++++ Dataset content ++++

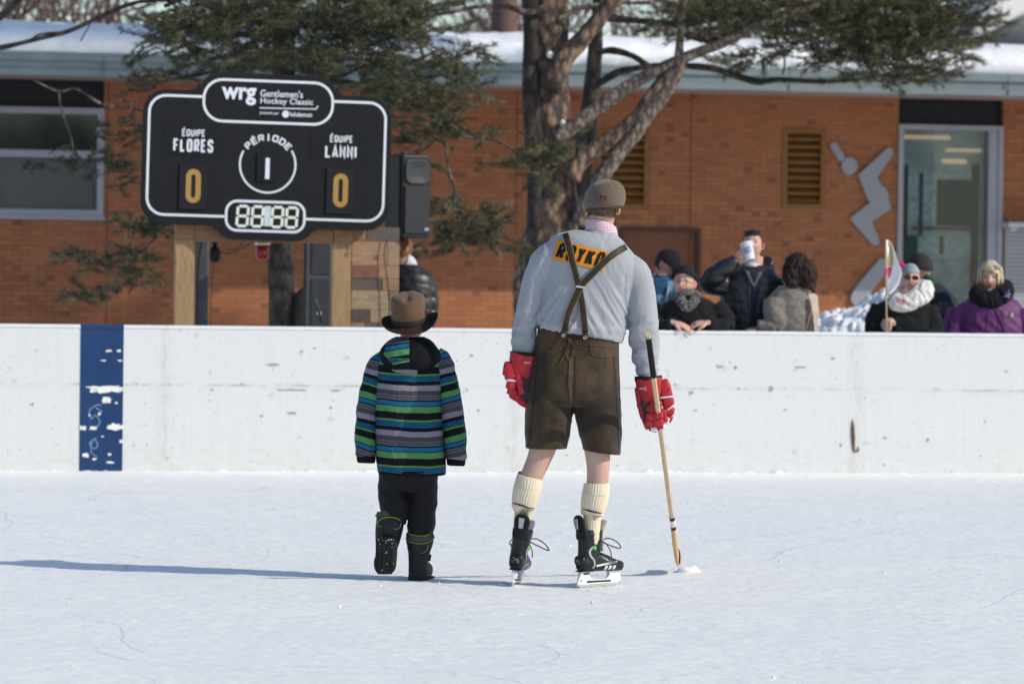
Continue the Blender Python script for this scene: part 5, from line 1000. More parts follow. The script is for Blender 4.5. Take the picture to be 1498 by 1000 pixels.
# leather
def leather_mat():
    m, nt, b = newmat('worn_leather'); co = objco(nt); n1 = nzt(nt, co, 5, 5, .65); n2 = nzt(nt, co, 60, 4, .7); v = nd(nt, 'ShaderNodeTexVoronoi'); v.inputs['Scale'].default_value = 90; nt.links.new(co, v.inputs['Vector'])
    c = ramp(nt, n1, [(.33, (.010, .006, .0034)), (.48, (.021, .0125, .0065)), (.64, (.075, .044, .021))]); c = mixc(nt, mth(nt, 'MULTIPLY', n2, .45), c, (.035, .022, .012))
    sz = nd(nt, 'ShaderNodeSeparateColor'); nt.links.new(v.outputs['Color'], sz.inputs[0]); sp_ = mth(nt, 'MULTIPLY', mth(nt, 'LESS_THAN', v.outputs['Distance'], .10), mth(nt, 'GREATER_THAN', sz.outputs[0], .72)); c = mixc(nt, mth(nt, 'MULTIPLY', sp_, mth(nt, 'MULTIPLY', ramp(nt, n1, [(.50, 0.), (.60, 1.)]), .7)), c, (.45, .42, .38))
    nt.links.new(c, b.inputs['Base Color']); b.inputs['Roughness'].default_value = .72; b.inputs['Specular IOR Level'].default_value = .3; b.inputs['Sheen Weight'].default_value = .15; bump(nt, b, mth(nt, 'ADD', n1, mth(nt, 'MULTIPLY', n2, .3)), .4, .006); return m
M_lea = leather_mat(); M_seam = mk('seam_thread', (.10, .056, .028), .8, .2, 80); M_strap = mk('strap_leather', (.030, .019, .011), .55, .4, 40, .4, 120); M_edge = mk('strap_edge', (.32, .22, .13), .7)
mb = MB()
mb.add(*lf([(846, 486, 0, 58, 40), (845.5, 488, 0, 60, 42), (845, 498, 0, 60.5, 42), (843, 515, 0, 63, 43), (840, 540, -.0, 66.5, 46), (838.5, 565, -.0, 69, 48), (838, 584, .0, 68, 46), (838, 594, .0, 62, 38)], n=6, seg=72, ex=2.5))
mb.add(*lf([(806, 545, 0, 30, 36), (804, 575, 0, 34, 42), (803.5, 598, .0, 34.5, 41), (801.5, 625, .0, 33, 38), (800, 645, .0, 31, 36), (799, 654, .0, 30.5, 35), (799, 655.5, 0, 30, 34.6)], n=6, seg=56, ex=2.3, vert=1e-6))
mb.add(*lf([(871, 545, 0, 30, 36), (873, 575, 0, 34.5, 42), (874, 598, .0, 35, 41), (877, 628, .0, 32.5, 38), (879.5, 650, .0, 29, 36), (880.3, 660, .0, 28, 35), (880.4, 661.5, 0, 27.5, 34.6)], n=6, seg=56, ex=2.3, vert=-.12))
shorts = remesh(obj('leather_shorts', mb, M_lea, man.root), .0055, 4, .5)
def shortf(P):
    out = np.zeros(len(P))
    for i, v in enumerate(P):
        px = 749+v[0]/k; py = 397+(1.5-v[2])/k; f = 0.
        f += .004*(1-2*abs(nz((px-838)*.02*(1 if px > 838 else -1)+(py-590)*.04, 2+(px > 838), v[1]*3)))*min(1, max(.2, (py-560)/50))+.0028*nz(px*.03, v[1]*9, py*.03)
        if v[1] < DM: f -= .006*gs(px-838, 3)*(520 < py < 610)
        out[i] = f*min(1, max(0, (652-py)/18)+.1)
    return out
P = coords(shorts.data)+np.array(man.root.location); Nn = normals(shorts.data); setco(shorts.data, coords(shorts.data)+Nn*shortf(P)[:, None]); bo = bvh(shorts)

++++

-- Exercise prompt --
The data should be printed again unchanged; leave its pictures out.

-- Task solution --
Continue the Blender Python script for this scene: part 5, from line 1000. More parts follow. The script is for Blender 4.5. Take the picture to be 1498 by 1000 pixels.
# leather
def leather_mat():
    m, nt, b = newmat('worn_leather'); co = objco(nt); n1 = nzt(nt, co, 5, 5, .65); n2 = nzt(nt, co, 60, 4, .7); v = nd(nt, 'ShaderNodeTexVoronoi'); v.inputs['Scale'].default_value = 90; nt.links.new(co, v.inputs['Vector'])
    c = ramp(nt, n1, [(.33, (.010, .006, .0034)), (.48, (.021, .0125, .0065)), (.64, (.075, .044, .021))]); c = mixc(nt, mth(nt, 'MULTIPLY', n2, .45), c, (.035, .022, .012))
    sz = nd(nt, 'ShaderNodeSeparateColor'); nt.links.new(v.outputs['Color'], sz.inputs[0]); sp_ = mth(nt, 'MULTIPLY', mth(nt, 'LESS_THAN', v.outputs['Distance'], .10), mth(nt, 'GREATER_THAN', sz.outputs[0], .72)); c = mixc(nt, mth(nt, 'MULTIPLY', sp_, mth(nt, 'MULTIPLY', ramp(nt, n1, [(.50, 0.), (.60, 1.)]), .7)), c, (.45, .42, .38))
    nt.links.new(c, b.inputs['Base Color']); b.inputs['Roughness'].default_value = .72; b.inputs['Specular IOR Level'].default_value = .3; b.inputs['Sheen Weight'].default_value = .15; bump(nt, b, mth(nt, 'ADD', n1, mth(nt, 'MULTIPLY', n2, .3)), .4, .006); return m
M_lea = leather_mat(); M_seam = mk('seam_thread', (.10, .056, .028), .8, .2, 80); M_strap = mk('strap_leather', (.030, .019, .011), .55, .4, 40, .4, 120); M_edge = mk('strap_edge', (.32, .22, .13), .7)
mb = MB()
mb.add(*lf([(846, 486, 0, 58, 40), (845.5, 488, 0, 60, 42), (845, 498, 0, 60.5, 42), (843, 515, 0, 63, 43), (840, 540, -.0, 66.5, 46), (838.5, 565, -.0, 69, 48), (838, 584, .0, 68, 46), (838, 594, .0, 62, 38)], n=6, seg=72, ex=2.5))
mb.add(*lf([(806, 545, 0, 30, 36), (804, 575, 0, 34, 42), (803.5, 598, .0, 34.5, 41), (801.5, 625, .0, 33, 38), (800, 645, .0, 31, 36), (799, 654, .0, 30.5, 35), (799, 655.5, 0, 30, 34.6)], n=6, seg=56, ex=2.3, vert=1e-6))
mb.add(*lf([(871, 545, 0, 30, 36), (873, 575, 0, 34.5, 42), (874, 598, .0, 35, 41), (877, 628, .0, 32.5, 38), (879.5, 650, .0, 29, 36), (880.3, 660, .0, 28, 35), (880.4, 661.5, 0, 27.5, 34.6)], n=6, seg=56, ex=2.3, vert=-.12))
shorts = remesh(obj('leather_shorts', mb, M_lea, man.root), .0055, 4, .5)
def shortf(P):
    out = np.zeros(len(P))
    for i, v in enumerate(P):
        px = 749+v[0]/k; py = 397+(1.5-v[2])/k; f = 0.
        f += .004*(1-2*abs(nz((px-838)*.02*(1 if px > 838 else -1)+(py-590)*.04, 2+(px > 838), v[1]*3)))*min(1, max(.2, (py-560)/50))+.0028*nz(px*.03, v[1]*9, py*.03)
        if v[1] < DM: f -= .006*gs(px-838, 3)*(520 < py < 610)
        out[i] = f*min(1, max(0, (652-py)/18)+.1)
    return out
P = coords(shorts.data)+np.array(man.root.location); Nn = normals(shorts.data); setco(shorts.data, coords(shorts.data)+Nn*shortf(P)[:, None]); bo = bvh(shorts)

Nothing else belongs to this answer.